In my mind, the Blue Tribe/Red Tribe split is meant to encompass the vast majority of white Americans (non-Whites have different dynamics, though may be in alliance with Red/Blue whites in different cases). Of course there are geographies and professions where one side has a vast preponderance and the other is rare as hen's teeth. But a huge percentage of the white American population lives in between, neither in Manhattan nor the Yellowstone ranch, in suburbs and small cities. Their attitude toward that liminal location, whether they want it to be more like Manhattan or more like Yellowstone, tells you more about the attitudes of tribesmen than their actions, which are mostly pretty similar. The core red triber isn't a quiverfull oilfield welder who goes to church every Sunday, and the core Blue Triber doesn't have a masters in Gender Studies they use at their email job.

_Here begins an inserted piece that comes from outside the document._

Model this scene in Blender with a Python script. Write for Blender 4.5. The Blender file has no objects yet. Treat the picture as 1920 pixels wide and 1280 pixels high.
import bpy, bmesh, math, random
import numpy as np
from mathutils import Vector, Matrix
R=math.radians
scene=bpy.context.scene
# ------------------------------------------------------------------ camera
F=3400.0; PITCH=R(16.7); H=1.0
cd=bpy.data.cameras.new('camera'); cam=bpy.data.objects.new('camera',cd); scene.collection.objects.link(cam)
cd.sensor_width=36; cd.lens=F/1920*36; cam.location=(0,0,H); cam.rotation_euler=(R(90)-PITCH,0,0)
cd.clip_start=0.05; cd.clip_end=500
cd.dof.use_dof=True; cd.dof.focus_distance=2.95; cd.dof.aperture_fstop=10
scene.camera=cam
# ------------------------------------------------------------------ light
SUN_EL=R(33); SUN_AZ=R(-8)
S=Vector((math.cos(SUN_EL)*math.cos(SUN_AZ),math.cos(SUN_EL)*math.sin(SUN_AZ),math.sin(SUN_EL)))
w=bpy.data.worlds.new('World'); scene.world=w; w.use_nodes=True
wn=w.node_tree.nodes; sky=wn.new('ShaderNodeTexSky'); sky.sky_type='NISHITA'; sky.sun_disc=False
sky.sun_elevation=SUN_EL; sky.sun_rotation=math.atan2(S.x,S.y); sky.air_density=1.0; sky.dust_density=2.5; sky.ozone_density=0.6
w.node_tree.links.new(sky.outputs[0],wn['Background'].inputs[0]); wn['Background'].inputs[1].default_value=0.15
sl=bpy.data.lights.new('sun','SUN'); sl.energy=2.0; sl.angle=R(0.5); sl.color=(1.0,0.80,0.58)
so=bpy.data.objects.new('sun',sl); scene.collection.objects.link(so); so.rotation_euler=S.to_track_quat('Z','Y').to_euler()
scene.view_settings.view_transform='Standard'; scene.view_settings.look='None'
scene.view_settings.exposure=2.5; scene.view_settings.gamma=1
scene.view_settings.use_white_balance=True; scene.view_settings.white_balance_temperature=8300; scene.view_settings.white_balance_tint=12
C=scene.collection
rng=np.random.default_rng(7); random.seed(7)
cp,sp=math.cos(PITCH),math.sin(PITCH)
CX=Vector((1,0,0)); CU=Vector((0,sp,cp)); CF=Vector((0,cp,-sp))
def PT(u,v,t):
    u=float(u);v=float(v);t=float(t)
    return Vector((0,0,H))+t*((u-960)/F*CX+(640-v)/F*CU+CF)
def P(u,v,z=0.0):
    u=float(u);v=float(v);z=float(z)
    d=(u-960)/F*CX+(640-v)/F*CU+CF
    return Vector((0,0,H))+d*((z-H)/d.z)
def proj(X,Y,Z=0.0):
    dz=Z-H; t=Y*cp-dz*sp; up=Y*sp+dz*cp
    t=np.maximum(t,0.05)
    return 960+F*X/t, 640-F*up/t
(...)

Those are extremes, the tiny outer percentages of the population. Rather, distinguishing Red/Blue is about how two sets of suburban parents conceptualize how to teach morality to their 2.5 kids, how they go about lying to their parents about whether they're going to church every Sunday, etc.

This might be geographically personal. I live at the rural exurb edge of the I-95 megalopolis, the last highway exit on the East Coast. Drive west from my house for ten minutes and you see nothing but farms, red tribe country, until you hit Pittsburgh. Drive east or south from my house and in two to three hours you can be in the middle of any of four major cities. I live in that liminal space, where every house on the block might vote differently, and I conceptualize its importance. The keystone, the swing vote, the tipping point. Lose the suburbs, electorally and culturally, and Red Tribe is dead. Win them, and as Hunter S. Thompson said about the 60s, the great wave from the coast will break and roll back from that high water mark.

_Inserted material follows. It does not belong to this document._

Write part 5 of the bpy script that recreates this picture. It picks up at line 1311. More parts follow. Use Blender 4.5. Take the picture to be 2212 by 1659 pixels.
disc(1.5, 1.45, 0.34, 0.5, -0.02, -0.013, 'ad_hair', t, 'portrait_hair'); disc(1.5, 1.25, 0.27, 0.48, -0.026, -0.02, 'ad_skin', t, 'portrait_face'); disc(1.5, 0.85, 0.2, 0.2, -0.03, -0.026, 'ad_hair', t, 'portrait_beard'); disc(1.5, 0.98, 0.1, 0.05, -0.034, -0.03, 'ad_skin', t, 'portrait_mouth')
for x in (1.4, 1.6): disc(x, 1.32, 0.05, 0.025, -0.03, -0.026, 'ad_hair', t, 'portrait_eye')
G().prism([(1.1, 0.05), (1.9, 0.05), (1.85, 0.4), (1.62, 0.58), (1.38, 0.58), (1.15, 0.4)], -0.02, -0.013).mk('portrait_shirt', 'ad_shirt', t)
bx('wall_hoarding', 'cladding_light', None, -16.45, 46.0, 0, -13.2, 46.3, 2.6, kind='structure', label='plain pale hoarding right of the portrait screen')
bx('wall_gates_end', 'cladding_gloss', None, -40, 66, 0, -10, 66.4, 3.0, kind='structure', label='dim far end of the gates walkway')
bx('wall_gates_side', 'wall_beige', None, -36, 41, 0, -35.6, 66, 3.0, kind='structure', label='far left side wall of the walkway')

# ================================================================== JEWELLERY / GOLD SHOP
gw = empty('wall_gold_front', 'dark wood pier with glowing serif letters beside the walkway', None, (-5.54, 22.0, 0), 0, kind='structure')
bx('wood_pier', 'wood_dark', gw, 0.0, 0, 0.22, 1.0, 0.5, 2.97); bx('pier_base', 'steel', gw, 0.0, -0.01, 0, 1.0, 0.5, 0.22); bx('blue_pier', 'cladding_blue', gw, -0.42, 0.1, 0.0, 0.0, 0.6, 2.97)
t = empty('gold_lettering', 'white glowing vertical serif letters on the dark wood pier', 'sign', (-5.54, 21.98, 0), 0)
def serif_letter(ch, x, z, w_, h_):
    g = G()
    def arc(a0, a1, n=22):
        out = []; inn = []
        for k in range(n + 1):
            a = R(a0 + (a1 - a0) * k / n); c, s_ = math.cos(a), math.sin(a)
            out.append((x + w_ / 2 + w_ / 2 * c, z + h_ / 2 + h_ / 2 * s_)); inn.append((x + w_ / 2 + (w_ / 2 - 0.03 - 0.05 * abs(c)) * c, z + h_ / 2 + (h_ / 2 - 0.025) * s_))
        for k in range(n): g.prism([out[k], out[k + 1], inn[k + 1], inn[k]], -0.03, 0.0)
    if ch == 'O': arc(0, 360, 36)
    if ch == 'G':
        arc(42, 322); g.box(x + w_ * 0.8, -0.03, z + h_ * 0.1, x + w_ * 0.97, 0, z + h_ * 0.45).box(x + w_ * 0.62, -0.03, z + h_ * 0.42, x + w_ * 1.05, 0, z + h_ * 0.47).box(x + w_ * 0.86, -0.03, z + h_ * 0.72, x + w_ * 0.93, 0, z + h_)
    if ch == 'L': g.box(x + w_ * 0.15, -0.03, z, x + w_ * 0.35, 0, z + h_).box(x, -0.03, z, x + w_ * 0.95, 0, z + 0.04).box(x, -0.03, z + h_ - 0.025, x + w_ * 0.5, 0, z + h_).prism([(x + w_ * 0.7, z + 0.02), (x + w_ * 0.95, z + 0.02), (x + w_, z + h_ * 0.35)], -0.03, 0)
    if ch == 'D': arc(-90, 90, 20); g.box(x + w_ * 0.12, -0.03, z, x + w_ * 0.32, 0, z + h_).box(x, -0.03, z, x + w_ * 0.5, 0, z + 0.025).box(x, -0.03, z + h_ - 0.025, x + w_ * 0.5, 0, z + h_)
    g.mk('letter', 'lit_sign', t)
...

This might be the geographical variation you referred to, or it might be a difference in definition or emphasis on the tribal concept.

I think the main division in the red tribe is degree of religiosity(committed versus casual Christian) and then region(southern versus midwestern versus southwestern versus west) and geography(suburban/exurban versus actually rural). My description was pretty southern casual-religious suburban. Midwesterners are probably just a little different.

The last exit on I-95 is in Houlton Maine. It is wayyyyy more than 2 hours to Boston. But if you want to drink half frozen Molson beer while ice fishing, there is no better place to be.

Sorry, wasn't clear there, I'm the last Exit going West once you exit 95 not the last exit on I95 itself.